About this story: The killing of an unarmed black man by a white police officer last year in Ferguson, Mo., ignited a national debate and exposed the federal government’s failure to track the use of deadly force by police. The Washington Post launched a comprehensive project to log every on-duty fatal shooting by police in 2015. The resulting database chronicled shootings nationwide in real time, using news reports and other public sources. The Post compiled data about each death, including the race of those killed, whether they were armed and descriptions of the events. The project revealed that police nationwide were killing more than twice as many people as the FBI had previously reported. In October, the agency’s director, James B. Comey, said it was “unacceptable” that journalists had become the leading source of information on the subject. In December, an FBI official told The Post the agency is overhauling how it tracks violent police encounters, calling it “the highest priority.” The Post will continue tracking fatal shootings by police in 2016.

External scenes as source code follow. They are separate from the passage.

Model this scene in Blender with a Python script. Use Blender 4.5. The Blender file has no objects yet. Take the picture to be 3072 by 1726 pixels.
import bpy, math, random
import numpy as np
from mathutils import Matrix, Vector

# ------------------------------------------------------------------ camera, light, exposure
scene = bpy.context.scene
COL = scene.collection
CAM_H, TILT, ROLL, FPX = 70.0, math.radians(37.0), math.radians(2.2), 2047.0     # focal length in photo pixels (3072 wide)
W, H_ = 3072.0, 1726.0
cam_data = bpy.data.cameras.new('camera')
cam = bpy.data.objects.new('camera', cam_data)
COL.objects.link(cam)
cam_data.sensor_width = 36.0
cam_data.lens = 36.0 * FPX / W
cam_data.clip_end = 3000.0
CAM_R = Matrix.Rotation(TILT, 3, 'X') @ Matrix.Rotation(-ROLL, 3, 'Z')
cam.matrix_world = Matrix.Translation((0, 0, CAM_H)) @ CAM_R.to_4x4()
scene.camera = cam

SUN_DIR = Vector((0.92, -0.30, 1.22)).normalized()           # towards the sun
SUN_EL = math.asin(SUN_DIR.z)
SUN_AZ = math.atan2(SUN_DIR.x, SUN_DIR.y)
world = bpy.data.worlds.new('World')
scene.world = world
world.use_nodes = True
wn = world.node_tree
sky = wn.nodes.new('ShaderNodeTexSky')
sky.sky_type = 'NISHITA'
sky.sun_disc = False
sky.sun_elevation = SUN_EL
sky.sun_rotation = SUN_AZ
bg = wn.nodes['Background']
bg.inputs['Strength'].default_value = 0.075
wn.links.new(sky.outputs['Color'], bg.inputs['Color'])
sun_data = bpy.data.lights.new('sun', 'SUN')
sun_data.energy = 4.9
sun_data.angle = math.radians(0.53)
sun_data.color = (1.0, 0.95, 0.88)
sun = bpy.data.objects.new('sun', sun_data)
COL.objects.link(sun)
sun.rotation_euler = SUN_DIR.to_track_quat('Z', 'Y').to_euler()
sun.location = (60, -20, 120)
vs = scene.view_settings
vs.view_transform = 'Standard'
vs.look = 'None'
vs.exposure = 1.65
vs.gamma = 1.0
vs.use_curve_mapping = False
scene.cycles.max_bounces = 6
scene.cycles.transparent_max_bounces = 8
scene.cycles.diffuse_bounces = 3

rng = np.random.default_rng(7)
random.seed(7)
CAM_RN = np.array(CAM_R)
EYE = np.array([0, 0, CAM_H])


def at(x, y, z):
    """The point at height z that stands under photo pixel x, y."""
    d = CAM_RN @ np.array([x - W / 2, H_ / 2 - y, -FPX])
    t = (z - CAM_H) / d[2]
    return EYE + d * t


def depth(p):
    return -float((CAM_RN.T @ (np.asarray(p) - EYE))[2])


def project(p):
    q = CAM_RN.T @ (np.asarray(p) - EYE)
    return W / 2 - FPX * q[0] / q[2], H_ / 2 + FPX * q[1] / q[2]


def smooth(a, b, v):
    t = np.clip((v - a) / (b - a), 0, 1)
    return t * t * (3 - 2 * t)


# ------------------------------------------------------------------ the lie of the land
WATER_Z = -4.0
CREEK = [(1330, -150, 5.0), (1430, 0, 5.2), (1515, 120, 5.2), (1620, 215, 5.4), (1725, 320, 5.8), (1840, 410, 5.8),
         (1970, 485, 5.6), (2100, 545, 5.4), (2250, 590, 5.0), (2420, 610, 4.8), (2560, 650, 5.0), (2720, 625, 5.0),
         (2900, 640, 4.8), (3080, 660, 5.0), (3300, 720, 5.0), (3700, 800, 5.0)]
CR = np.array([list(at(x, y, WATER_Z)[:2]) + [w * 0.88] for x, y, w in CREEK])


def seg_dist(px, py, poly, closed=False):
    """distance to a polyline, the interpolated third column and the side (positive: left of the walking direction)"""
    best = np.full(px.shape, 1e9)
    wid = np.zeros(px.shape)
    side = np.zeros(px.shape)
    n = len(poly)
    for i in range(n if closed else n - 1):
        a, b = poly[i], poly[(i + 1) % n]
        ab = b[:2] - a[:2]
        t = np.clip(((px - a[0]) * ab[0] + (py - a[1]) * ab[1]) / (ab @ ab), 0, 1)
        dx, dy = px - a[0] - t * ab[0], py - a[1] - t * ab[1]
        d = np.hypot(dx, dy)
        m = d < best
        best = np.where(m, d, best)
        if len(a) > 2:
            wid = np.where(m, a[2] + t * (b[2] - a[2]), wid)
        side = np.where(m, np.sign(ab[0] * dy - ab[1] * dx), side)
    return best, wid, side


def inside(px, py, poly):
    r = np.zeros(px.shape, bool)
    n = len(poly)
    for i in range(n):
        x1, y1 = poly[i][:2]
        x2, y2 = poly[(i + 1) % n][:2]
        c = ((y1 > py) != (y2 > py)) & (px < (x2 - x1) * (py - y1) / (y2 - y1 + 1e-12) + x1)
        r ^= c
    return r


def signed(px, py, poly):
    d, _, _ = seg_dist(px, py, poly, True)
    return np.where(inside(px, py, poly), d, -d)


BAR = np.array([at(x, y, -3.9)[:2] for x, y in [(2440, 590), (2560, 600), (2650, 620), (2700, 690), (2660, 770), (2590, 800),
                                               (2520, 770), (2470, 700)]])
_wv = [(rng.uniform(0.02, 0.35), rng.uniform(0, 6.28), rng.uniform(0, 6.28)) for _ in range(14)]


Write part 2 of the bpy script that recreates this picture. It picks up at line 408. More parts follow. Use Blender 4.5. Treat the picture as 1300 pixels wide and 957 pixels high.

In a year-long study, The Washington Post found that the kind of incidents that have ignited protests in many U.S. communities — most often, white police officers killing unarmed black men — represent less than 4 percent of fatal police shootings. Meanwhile, The Post found that the great majority of people who died at the hands of the police fit at least one of three categories: they were wielding weapons, they were suicidal or mentally troubled, or they ran when officers told them to halt.
The Post sought to compile a record of every fatal police shooting in the nation in 2015, something no government agency had done. The project began after a police officer shot and killed Michael Brown in Ferguson, Mo., in August 2014, provoking several nights of fiery riots, weeks of protests and a national reckoning with the nexus of race, crime and police use of force.